Недавно появились отрывки из письма Марии Колесниковой, которая рассказывала, что начальник ГУБОПиКа (Главного управления по борьбе с организованной преступностью и коррупцией.— “Ъ”), замминистра внутренних дел и глава аналитического центра угрожали ей: «Мы тебя или целиком, или по частям, но вывезем из Беларуси». Что это такое? Это высший круг силовиков, а угрозы идут как от бандитов.
В то же время, мне кажется, ситуация не такая критическая, как бывает при крайне тоталитарных режимах. Все-таки есть возможность для дальнейшего сопротивления. И массовых пока расстрелов не было. Хотя кто его знает, что будет дальше.
«Люди, которые относились к России нейтрально или положительно, сейчас настороженно смотрят на нее»
— Вы сами отсидели три года, но решили вернуться к правозащитной деятельности. Почему?
— Мне не нужно было возвращаться, я практически и не останавливался. Моей задачей как правозащитника, когда я сидел в тюрьме, было сохранить себя как личность. Я четко видел эту задачу: неподписание бумаг о признании вины, которые мне предлагали подписать, литературная деятельность. Меня заставляли работать физически, в швейном цеху, шесть дней в неделю, но я также много писал, мне разрешали писать практически обо всем, кроме современного времени, тюрьмы и Лукашенко. Я писал о белорусской литературе, потому как сам литературовед по образованию. Писал эссе, воспоминания о том, что происходило в белорусском молодежном демократическом движении в 80–90-е годы, участником которого я был. За три года я написал почти четыре книги. Это поддерживало меня, это также был постоянный сигнал на свободу, что я не сломался, что продолжаю оставаться таким, каким был.
Если ты сидишь в тюрьме больше года (год — определяющий срок), тебе нужна реабилитация. Ты вообще выбиваешься из ритма жизни. Когда меня посадили в 2011 году, сенсорные телефоны только появились. Когда я вышел в 2014 году, увидел, что все уже только с ними и работают. Большие изменения происходят и в психике, и во времени. Сразу после выхода ты еще не совсем понимаешь, где ты: одна нога в колонии, другая — на свободе. У меня был период адаптации, но он прошел за полгода, очень быстро и сжато. Было много поездок, встреч на европейском уровне. Я был интересен как правозащитник, который только что вышел из тюрьмы, и выступал и в Европарламенте, и на площадках Совета Европы, встречался со многими министрами иностранных дел. Выступал ради того, чтобы поддерживать внимание к Беларуси, к политзаключенным, добиваться их освобождения.
— Что вы можете посоветовать людям, которые сейчас содержатся в Жодино, на Окрестина и других местах лишения свободы?

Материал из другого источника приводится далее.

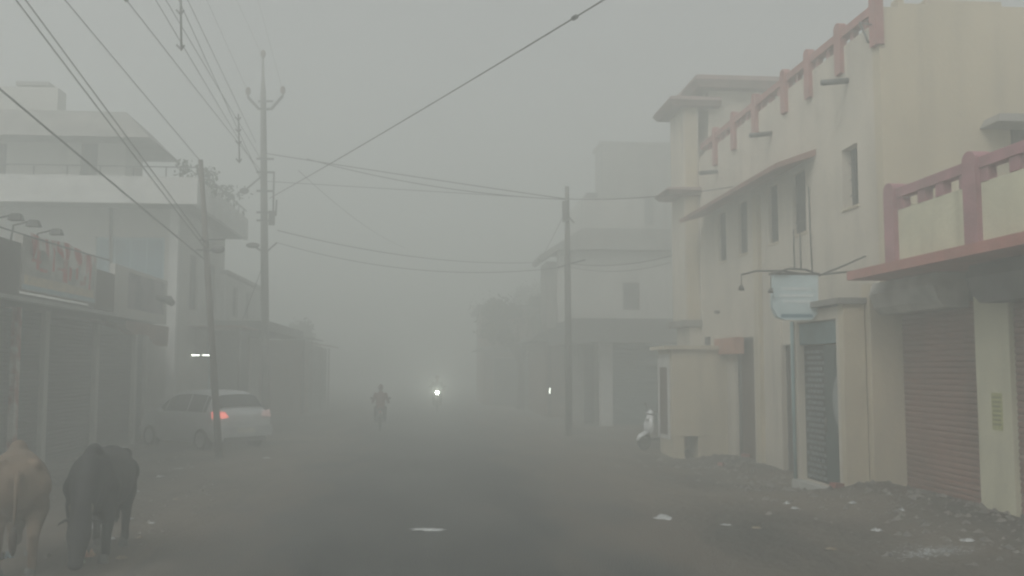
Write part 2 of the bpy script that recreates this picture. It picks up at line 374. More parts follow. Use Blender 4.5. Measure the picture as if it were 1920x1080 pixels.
# doors at the street
for d, m_ in ((d1, WOOD), (d2, SHUT)):
    b = MB().box(XF+.16, XF+.2, d[0]+.04, d[1]-.04, -.3, d[3]-.06); o = b.build('door', m_, A)
    MB().wall('x', XF+.08, XF+.15, d[0], d[1], -.3, d[3], [(d[0]+.06, d[1]-.06, -.31, d[3]-.06)]).build('door_frame', METAL, o)
    MB().tube([(XF+.1, d[0]+.16, .9), (XF+.1, d[0]+.16, 1.1)], .015, 6).build('handle', METAL, o)
q0, q1 = at(1380, 650, X=XF-.2).y, at(1345, 650, X=XF-.2).y
MB().box(XF-.22, XF-.001, q0, q1+.2, at(1360, 664, X=XF-.2).z, at(1360, 634, X=XF-.2).z).build('painted_board', mat('orange_board', (.42, .2, .13), (.33, .16, .11), bump=.1), A)
q = at(1327, 640, X=XF-.02); MB().box(XF-.04, XF-.001, q.y-.2, q.y+.2, q.z-.1, q.z+.12).build('wall_vent', DARKC, A)
q = at(1345, 585, X=XF-.05); MB().tube([(XF, q.y, q.z), (XF-.12, q.y, q.z)], .05, 8).build('pipe_stub', METAL, A)
# stair tower with its cantilevered bay
xb = at(1256, 300, Y=YE).x; xm = at(1282, 300, Y=YE).x
zb = at(1280, 600, Y=YE).z; ze = at(1260, 180, Y=YE).z
MB().box(xm, XF-.001, YE+.021, YE+1.43, zb, ze-.1).build('bay_wall', GREYW, A)
MB().box(xm+.05, XF-.06, YE, YE+.02, zb, ze-.1).build('bay_front', CREAM, A)
MB().box(xm-.12, XF-.001, YE-.08, YE+1.5, zb-.18, zb-.001).build('bay_slab', CONC, A)
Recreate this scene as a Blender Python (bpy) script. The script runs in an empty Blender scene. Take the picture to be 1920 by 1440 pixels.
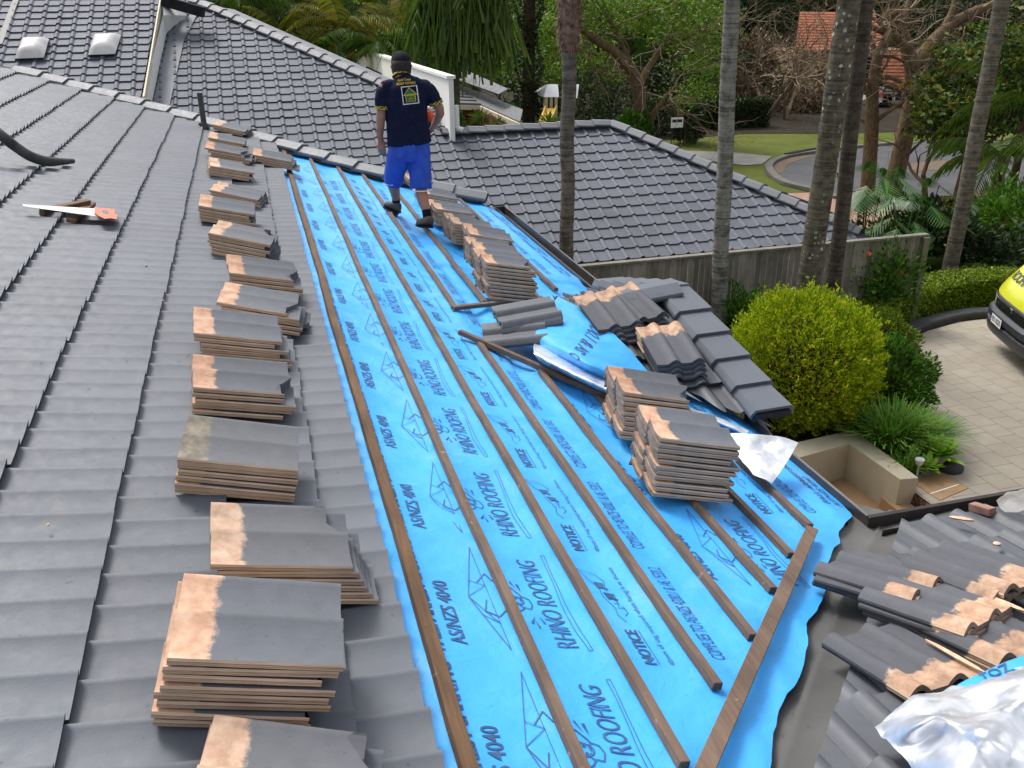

— Та, как сейчас говорят, жесть, которая творится в центрах задержания,— в новинку даже для тех, кто уже сидел раньше. Активист Дмитрий Дашкевич говорил, что за пять лет, которые он ранее провел в тюрьме, он не видел того, что увидел сейчас при задержании в ИВС на Окрестина. Ситуация поменялась в худшую сторону, и естественно, что это политический заказ, а не просто следствие экономического кризиса.
Сейчас центры изоляции правонарушителей в Минске превратились в такие пыточные, как гестапо во время войны. Люди, которые туда попадают, переживают то, что, например, я не пережил за свои три года колонии.
Что бы я посоветовал? Не сдаваться. Чем более просто, ясно и понятно ты там себя ведешь, тем лучше для тебя и окружающих. Там очень тяжело хитрить или выбирать не подходящую тебе линию поведения.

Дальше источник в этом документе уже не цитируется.